Valuasi saham tambang susut US$ 1,4 triliun



LONDON. Pamor bisnis tambang memang sedang meredup lantaran harga komoditas jeblok. Tak pelak, valuasi perusahaan tambang pun terus merosot.

Hitungan Bloomberg, nilai saham pertambangan dunia telah susut hingga US$ 1,4 triliun sejak tahun 2011. Penyebabnya adalah harga komoditas yang anjlok, utang membengkak dan permintaan China yang melambat.

Ambil contoh Anglo American Plc. Nilai perusahaan produsen platinum terbesar dunia itu rontok hingga 94% sejak 2008 silam. Kini, valuasi Anglo tersisa £ 30 miliar. Padahal di 2008 lalu, valuasi Anglo masih sebesar £ 50 miliar setara dengan US$ 73 miliar.


Penjualan aset lewat akuisisi atau merger menjadi pilihan terbaik untuk membendung kerugian. Terlebih, harga aset tambang saat ini sedang melandai.

"Ada aset yang fantastis namun harganya tertekan dalam tiga bulan hingga enam bulan ke depan," ujar Simon Grenfeel, Co Head of Global Market Commodities Natixis SA di London.

Perusahaan yang dianggap berpotensi menjual saham adalah BHP Billiton Ltd dan Rio Tinto Group. Analis Bank of America Corp, Jason Fairclough menilai, BHP dan Rio Tinto berpotensi meraup dana US$ 21 miliar melalui penjualan saham untuk memperkuat neraca keuangan.

Langkah ini dianggap bisa membantu pendanaan kedua perusahaan melalui ekuitas dari investor. Analis Bank of America juga menyebut, selain BHP dan Rio Tinto, aksi jual saham juga bisa dilakukan oleh Anglo American, Fortescue Metals Group Ltd dan Teck Resources Ltd. Langkah tersebut dilakukan untuk membuat kualitas aset menjadi lebih baik.

Tak cuma menjual saham, Rob Clifford, analis pertambangan Deutsche Bank AG bilang, Rio Tinto juga memiliki posisi terbaik untuk mengakuisisi saham tambang lain. Sebab Rio Tinto memiliki neraca kuat di industrinya.

Paul Gait, analis pertambangan Stanford C Bernstein Ltd menyebut, merger dan akuisisi menjadi pilihan paling tepat. Tapi sayangnya harga komoditas yang melemah meredam rencana aksi merger dan akuisisi.

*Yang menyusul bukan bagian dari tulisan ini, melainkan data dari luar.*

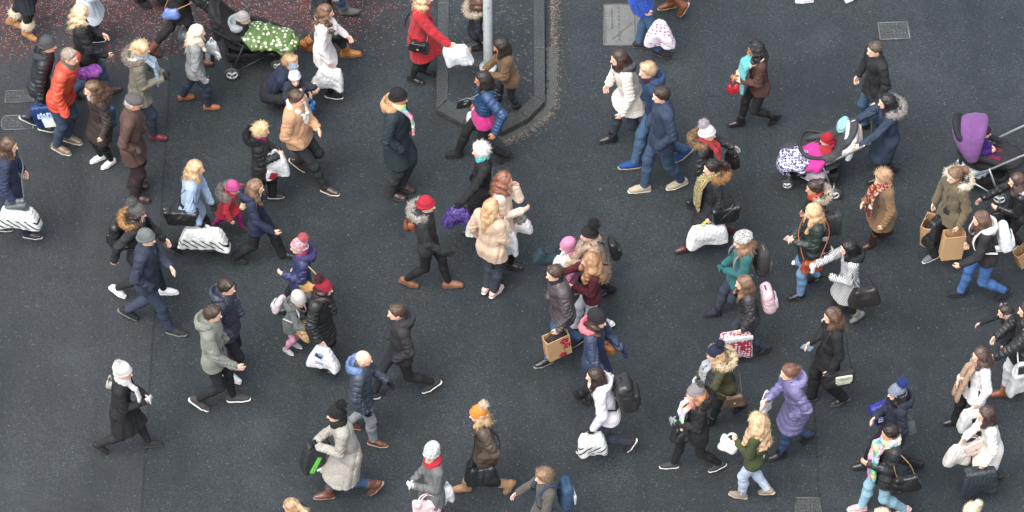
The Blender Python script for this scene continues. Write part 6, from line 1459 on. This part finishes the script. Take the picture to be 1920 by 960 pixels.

Maklum bakal cukup sulit bagi perusahaan mendapatkan nilai wajar. Tak heran nilai transaksi merger dan akuisisi perusahaan tambang yang telah terealisasi di tahun lalu menurun 44,89% dibanding tahun sebelumnya menjadi US$ 54 miliar.

Berdasarkan data Bloomberg, angka tersebut belum termasuk nilai merger dan akuisisi perusahaan tambang yang masih tertunda dengan nilai US$ 35 miliar. Padahal di 2014, nilai merger dan akuisisi perusahaan tambang US$ 98 miliar. Dan sempat mencetak rekor tertinggi pada 2006 yang mencapai US$ 224 miliar.